**** Dataset section ****

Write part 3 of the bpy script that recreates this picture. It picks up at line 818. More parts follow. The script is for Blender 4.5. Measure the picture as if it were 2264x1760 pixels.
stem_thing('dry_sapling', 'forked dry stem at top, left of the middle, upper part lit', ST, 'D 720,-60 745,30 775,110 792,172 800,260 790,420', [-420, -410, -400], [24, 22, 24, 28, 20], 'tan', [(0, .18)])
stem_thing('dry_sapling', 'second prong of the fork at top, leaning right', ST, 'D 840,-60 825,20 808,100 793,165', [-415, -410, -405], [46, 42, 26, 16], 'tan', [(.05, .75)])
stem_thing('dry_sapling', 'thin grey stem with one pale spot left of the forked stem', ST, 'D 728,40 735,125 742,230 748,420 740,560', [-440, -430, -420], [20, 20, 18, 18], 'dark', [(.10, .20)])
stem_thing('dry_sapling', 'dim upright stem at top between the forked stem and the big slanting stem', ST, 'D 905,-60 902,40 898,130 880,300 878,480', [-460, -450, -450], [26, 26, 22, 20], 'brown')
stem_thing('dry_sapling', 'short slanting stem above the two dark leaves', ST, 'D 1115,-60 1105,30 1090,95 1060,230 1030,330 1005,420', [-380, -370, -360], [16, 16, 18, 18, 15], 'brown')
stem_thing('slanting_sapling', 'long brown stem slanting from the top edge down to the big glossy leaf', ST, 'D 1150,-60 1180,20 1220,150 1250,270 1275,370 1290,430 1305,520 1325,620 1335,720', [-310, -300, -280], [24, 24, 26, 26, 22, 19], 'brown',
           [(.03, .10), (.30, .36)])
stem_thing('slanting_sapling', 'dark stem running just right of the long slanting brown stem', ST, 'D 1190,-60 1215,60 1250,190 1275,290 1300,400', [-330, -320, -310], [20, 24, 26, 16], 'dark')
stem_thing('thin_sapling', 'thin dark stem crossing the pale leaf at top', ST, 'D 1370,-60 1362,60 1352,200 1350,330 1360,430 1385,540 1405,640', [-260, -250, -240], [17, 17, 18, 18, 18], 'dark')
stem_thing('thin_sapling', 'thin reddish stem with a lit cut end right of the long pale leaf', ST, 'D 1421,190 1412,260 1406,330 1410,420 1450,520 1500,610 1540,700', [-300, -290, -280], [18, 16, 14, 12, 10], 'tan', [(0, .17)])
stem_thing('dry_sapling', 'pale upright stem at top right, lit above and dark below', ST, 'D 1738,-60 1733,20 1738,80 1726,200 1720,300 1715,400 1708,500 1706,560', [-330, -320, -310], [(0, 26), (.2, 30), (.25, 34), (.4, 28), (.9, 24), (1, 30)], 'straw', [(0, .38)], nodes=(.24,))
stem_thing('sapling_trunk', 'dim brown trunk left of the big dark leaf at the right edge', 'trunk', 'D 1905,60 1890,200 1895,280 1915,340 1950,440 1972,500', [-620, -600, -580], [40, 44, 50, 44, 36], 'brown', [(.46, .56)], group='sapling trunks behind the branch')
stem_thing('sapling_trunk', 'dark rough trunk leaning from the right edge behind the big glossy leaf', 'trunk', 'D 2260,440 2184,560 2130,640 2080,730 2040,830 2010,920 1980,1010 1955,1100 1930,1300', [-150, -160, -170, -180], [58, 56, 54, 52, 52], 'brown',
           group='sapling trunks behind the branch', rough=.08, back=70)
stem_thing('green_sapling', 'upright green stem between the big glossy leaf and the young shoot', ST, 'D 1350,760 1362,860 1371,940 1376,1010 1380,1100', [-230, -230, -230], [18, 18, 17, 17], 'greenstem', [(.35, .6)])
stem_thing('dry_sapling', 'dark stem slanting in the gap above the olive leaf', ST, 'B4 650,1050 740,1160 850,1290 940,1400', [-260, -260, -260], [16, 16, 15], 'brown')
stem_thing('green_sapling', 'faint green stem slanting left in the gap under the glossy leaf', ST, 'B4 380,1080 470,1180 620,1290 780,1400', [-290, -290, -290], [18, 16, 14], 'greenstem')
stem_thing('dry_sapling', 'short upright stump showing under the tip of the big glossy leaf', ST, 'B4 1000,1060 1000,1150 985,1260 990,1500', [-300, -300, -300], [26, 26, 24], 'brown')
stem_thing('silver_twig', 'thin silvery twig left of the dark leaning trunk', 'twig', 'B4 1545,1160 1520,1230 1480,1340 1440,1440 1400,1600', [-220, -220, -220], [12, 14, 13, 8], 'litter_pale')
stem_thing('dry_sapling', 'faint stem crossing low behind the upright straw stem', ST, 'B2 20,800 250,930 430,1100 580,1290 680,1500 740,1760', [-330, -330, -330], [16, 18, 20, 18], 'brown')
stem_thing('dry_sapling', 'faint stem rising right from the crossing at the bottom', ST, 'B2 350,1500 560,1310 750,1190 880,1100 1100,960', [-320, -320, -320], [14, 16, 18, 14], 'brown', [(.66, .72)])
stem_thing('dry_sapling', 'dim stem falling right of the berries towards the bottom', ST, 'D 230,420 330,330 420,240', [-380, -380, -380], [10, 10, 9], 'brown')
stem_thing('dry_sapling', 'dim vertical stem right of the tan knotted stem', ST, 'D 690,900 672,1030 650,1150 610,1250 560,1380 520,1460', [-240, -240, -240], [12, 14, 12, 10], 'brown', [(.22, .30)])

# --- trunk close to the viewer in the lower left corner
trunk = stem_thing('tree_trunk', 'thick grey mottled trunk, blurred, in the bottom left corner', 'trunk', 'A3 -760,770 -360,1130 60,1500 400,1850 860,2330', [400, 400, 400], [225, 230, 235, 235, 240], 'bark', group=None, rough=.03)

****

▶ Your task
Working from the material above, retype it in its entirety without change.

▶ Solution to the problem
Write part 3 of the bpy script that recreates this picture. It picks up at line 818. More parts follow. The script is for Blender 4.5. Measure the picture as if it were 2264x1760 pixels.
stem_thing('dry_sapling', 'forked dry stem at top, left of the middle, upper part lit', ST, 'D 720,-60 745,30 775,110 792,172 800,260 790,420', [-420, -410, -400], [24, 22, 24, 28, 20], 'tan', [(0, .18)])
stem_thing('dry_sapling', 'second prong of the fork at top, leaning right', ST, 'D 840,-60 825,20 808,100 793,165', [-415, -410, -405], [46, 42, 26, 16], 'tan', [(.05, .75)])
stem_thing('dry_sapling', 'thin grey stem with one pale spot left of the forked stem', ST, 'D 728,40 735,125 742,230 748,420 740,560', [-440, -430, -420], [20, 20, 18, 18], 'dark', [(.10, .20)])
stem_thing('dry_sapling', 'dim upright stem at top between the forked stem and the big slanting stem', ST, 'D 905,-60 902,40 898,130 880,300 878,480', [-460, -450, -450], [26, 26, 22, 20], 'brown')
stem_thing('dry_sapling', 'short slanting stem above the two dark leaves', ST, 'D 1115,-60 1105,30 1090,95 1060,230 1030,330 1005,420', [-380, -370, -360], [16, 16, 18, 18, 15], 'brown')
stem_thing('slanting_sapling', 'long brown stem slanting from the top edge down to the big glossy leaf', ST, 'D 1150,-60 1180,20 1220,150 1250,270 1275,370 1290,430 1305,520 1325,620 1335,720', [-310, -300, -280], [24, 24, 26, 26, 22, 19], 'brown',
           [(.03, .10), (.30, .36)])
stem_thing('slanting_sapling', 'dark stem running just right of the long slanting brown stem', ST, 'D 1190,-60 1215,60 1250,190 1275,290 1300,400', [-330, -320, -310], [20, 24, 26, 16], 'dark')
stem_thing('thin_sapling', 'thin dark stem crossing the pale leaf at top', ST, 'D 1370,-60 1362,60 1352,200 1350,330 1360,430 1385,540 1405,640', [-260, -250, -240], [17, 17, 18, 18, 18], 'dark')
stem_thing('thin_sapling', 'thin reddish stem with a lit cut end right of the long pale leaf', ST, 'D 1421,190 1412,260 1406,330 1410,420 1450,520 1500,610 1540,700', [-300, -290, -280], [18, 16, 14, 12, 10], 'tan', [(0, .17)])
stem_thing('dry_sapling', 'pale upright stem at top right, lit above and dark below', ST, 'D 1738,-60 1733,20 1738,80 1726,200 1720,300 1715,400 1708,500 1706,560', [-330, -320, -310], [(0, 26), (.2, 30), (.25, 34), (.4, 28), (.9, 24), (1, 30)], 'straw', [(0, .38)], nodes=(.24,))
stem_thing('sapling_trunk', 'dim brown trunk left of the big dark leaf at the right edge', 'trunk', 'D 1905,60 1890,200 1895,280 1915,340 1950,440 1972,500', [-620, -600, -580], [40, 44, 50, 44, 36], 'brown', [(.46, .56)], group='sapling trunks behind the branch')
stem_thing('sapling_trunk', 'dark rough trunk leaning from the right edge behind the big glossy leaf', 'trunk', 'D 2260,440 2184,560 2130,640 2080,730 2040,830 2010,920 1980,1010 1955,1100 1930,1300', [-150, -160, -170, -180], [58, 56, 54, 52, 52], 'brown',
           group='sapling trunks behind the branch', rough=.08, back=70)
stem_thing('green_sapling', 'upright green stem between the big glossy leaf and the young shoot', ST, 'D 1350,760 1362,860 1371,940 1376,1010 1380,1100', [-230, -230, -230], [18, 18, 17, 17], 'greenstem', [(.35, .6)])
stem_thing('dry_sapling', 'dark stem slanting in the gap above the olive leaf', ST, 'B4 650,1050 740,1160 850,1290 940,1400', [-260, -260, -260], [16, 16, 15], 'brown')
stem_thing('green_sapling', 'faint green stem slanting left in the gap under the glossy leaf', ST, 'B4 380,1080 470,1180 620,1290 780,1400', [-290, -290, -290], [18, 16, 14], 'greenstem')
stem_thing('dry_sapling', 'short upright stump showing under the tip of the big glossy leaf', ST, 'B4 1000,1060 1000,1150 985,1260 990,1500', [-300, -300, -300], [26, 26, 24], 'brown')
stem_thing('silver_twig', 'thin silvery twig left of the dark leaning trunk', 'twig', 'B4 1545,1160 1520,1230 1480,1340 1440,1440 1400,1600', [-220, -220, -220], [12, 14, 13, 8], 'litter_pale')
stem_thing('dry_sapling', 'faint stem crossing low behind the upright straw stem', ST, 'B2 20,800 250,930 430,1100 580,1290 680,1500 740,1760', [-330, -330, -330], [16, 18, 20, 18], 'brown')
stem_thing('dry_sapling', 'faint stem rising right from the crossing at the bottom', ST, 'B2 350,1500 560,1310 750,1190 880,1100 1100,960', [-320, -320, -320], [14, 16, 18, 14], 'brown', [(.66, .72)])
stem_thing('dry_sapling', 'dim stem falling right of the berries towards the bottom', ST, 'D 230,420 330,330 420,240', [-380, -380, -380], [10, 10, 9], 'brown')
stem_thing('dry_sapling', 'dim vertical stem right of the tan knotted stem', ST, 'D 690,900 672,1030 650,1150 610,1250 560,1380 520,1460', [-240, -240, -240], [12, 14, 12, 10], 'brown', [(.22, .30)])

# --- trunk close to the viewer in the lower left corner
trunk = stem_thing('tree_trunk', 'thick grey mottled trunk, blurred, in the bottom left corner', 'trunk', 'A3 -760,770 -360,1130 60,1500 400,1850 860,2330', [400, 400, 400], [225, 230, 235, 235, 240], 'bark', group=None, rough=.03)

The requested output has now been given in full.